-- SET EXERCISE --
Select the lines below containing the word "pixels".

-- RAW DATA --
──────────────────────────────

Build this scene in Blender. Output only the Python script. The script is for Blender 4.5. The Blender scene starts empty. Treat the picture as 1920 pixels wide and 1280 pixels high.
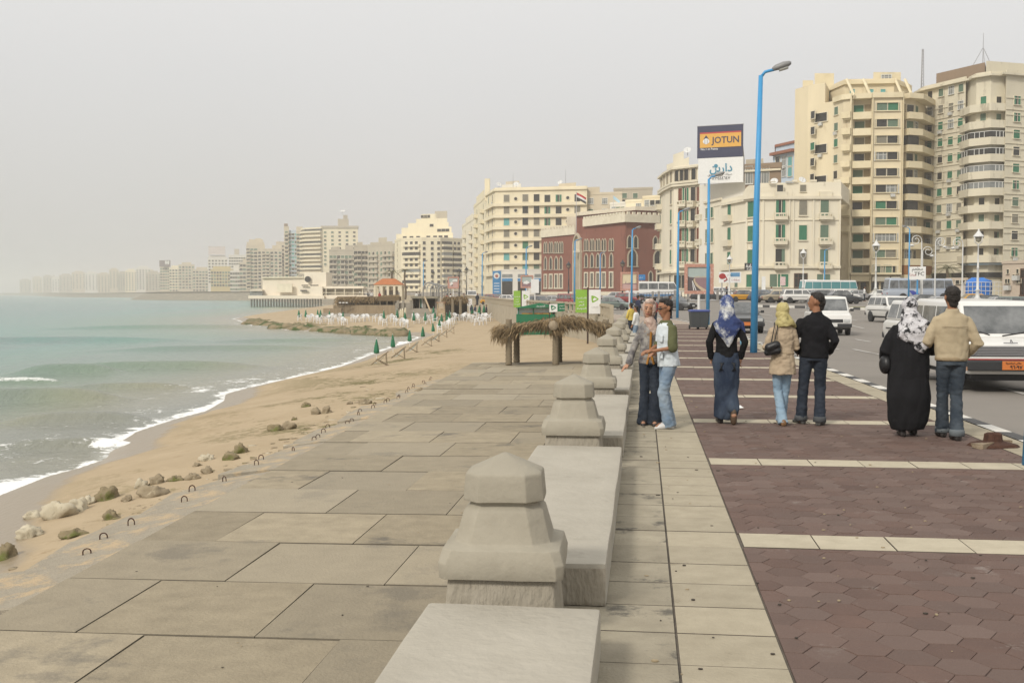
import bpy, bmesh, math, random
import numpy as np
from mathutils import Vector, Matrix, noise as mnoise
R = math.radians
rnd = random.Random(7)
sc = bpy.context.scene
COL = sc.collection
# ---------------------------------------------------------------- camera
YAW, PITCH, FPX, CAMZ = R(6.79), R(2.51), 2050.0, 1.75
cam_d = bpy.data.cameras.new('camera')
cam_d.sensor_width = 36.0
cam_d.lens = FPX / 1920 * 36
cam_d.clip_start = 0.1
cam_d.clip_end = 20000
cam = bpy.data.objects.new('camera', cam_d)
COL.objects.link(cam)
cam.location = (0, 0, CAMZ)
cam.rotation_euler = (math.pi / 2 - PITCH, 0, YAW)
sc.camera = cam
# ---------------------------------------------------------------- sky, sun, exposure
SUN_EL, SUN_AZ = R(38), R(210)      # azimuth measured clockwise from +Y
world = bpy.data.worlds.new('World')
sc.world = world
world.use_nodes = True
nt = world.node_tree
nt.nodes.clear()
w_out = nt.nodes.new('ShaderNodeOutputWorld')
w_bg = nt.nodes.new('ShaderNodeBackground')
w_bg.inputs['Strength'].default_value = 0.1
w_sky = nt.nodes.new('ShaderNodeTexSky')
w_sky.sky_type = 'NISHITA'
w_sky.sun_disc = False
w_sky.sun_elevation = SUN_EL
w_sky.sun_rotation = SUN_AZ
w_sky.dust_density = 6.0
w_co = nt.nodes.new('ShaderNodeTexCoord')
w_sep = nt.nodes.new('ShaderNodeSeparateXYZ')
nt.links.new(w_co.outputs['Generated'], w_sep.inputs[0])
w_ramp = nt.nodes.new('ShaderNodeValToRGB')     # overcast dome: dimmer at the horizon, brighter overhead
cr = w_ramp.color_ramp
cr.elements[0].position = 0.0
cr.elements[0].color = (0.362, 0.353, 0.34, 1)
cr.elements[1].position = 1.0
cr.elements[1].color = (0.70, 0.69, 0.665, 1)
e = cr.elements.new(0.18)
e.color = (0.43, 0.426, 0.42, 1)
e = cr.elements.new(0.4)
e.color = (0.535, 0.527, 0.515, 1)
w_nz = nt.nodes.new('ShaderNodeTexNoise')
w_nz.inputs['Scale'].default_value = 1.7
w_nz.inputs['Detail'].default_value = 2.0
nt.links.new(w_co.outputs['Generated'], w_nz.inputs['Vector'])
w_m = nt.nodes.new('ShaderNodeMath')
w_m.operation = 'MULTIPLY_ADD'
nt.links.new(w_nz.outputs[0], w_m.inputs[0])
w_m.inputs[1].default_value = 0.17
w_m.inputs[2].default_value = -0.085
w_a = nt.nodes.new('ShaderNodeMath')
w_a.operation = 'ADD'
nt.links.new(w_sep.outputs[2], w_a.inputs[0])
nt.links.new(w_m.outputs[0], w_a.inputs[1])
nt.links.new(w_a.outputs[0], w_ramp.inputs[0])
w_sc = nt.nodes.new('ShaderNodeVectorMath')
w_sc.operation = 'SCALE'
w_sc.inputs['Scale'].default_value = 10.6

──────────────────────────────

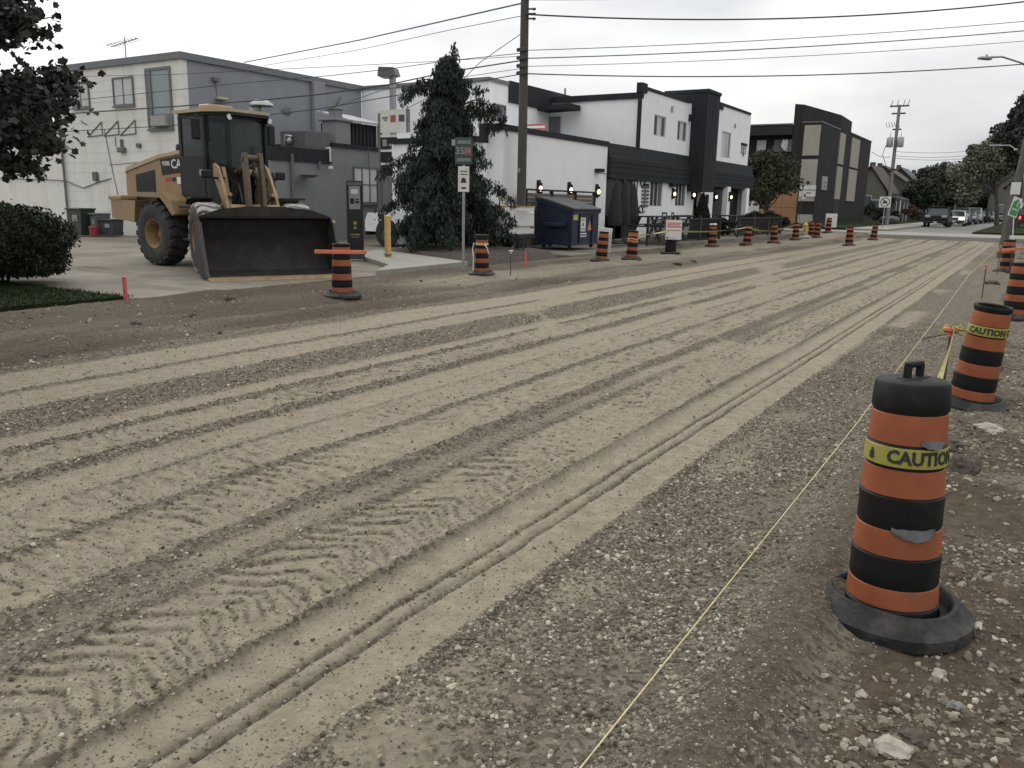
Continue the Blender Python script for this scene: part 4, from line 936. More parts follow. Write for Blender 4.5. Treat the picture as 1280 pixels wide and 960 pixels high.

──────────────────────────────

-- EXPECTED ANSWER --
Build this scene in Blender. Output only the Python script. The script is for Blender 4.5. The Blender scene starts empty. Treat the picture as 1920 pixels wide and 1280 pixels high.
Continue the Blender Python script for this scene: part 4, from line 936. More parts follow. Write for Blender 4.5. Treat the picture as 1280 pixels wide and 960 pixels high.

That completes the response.